Outra consequência das altas taxas de juros é o aumento de preços, fazendo que os argentinos passem a fazer compras em mais de 5 mercados a procura de preços menores e também a queda no consumo. Devido à instabilidade econômica, muitos empresários e produtores passam a retirar suas empresas e fábricas de um país, fazendo com que mais dinheiro saia do país.
Com a fuga de capitais e a baixa reserva de dólares, o peso argentino ficou completamente desvalorizado, sendo 1 dólar equivalente a 45 pesos argentinos, agravando inflação nos produtos produzidos no exterior.
Países Emergentes
Quase todas as moedas de países em desenvolvimento sofreram uma forte desvalorização frente ao Dólar devido o aumento da taxa de juros dos EUA, que atraiu muitos investidores em busca da estabilidade de pagamento que os títulos americanos possuem.

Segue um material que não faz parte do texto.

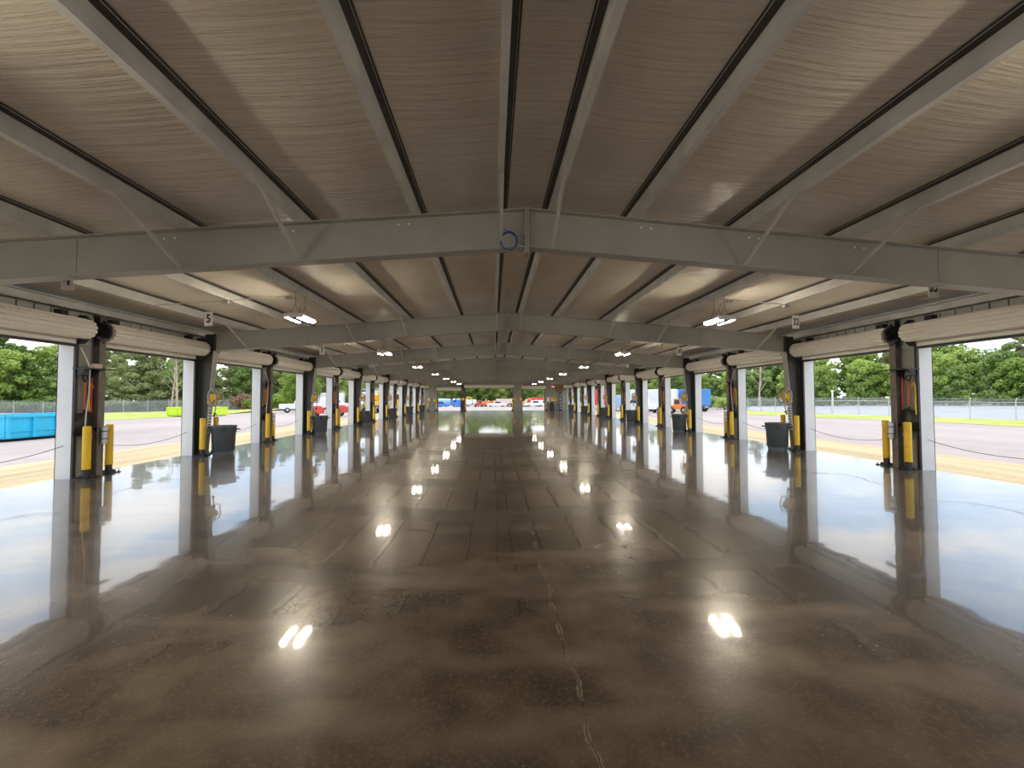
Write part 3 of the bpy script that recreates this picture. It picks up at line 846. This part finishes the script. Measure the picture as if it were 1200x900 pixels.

No entanto, a queda do peso argentino em relação ao dólar foi a maior entre todos os países emergentes desde o início deste ano. E devido a esse problema, a Argentina decidiu pedir mais uma vez ajuda ao Fundo Monetário Internacional – FMI.
Em junho de 2018, a Argentina recebeu do FMI 50 bilhões de dólares em um acordo de financiamento com duração de 36 meses acompanhado das medidas de controle de gastos do governo, o que foi altamente impopular, pois As medidas de austeridade para reduzir o déficit fiscal da argentina impactaram as áreas sociais, como na educação, saúde e previdência,
Somada a alta da inflação, o fraco poder de compra da população, aumentou-se um índice alto de pobreza para o país. Com as medidas indicadas pelo FMI, a população enfrenta um novo estado de vulnerabilidade social, sem acesso à serviços básicos.
Eleições argentinas 2019
As eleições presidenciais da Argentina irão ocorrer ainda em 2019 e devido a todos os fatores expostos a popularidade de Macri despencou a 5%, o que aponta que provavelmente não terá chance de ser reeleito, mesmo com o apoio de alguns governadores das províncias para que suas políticas continuem sendo postas em ação.
No entanto, Cristina Kistner mesmo não sendo candidata a presidência, porque enfrenta vários processos, se candidatou como a vice do partido opositor a Macri, com grandes chances de ser eleita e a crise se agravar cada vez mais, pois a mesma disse que os cortes de gastos sugeridos pelo FMI teriam que ser renegociados.
Concluindo
Este artigo serve para mostrar que um estado que não controla as contas públicas e com um alto índice de gastos, como o Brasil atualmente, também tem grandes chances de sofrer uma crise similiar da atual na argentina. E a primeira medida para o Brasil frear o aumento de gastos públicos todos os anos acima da inflação é passar a Reforma da previdência.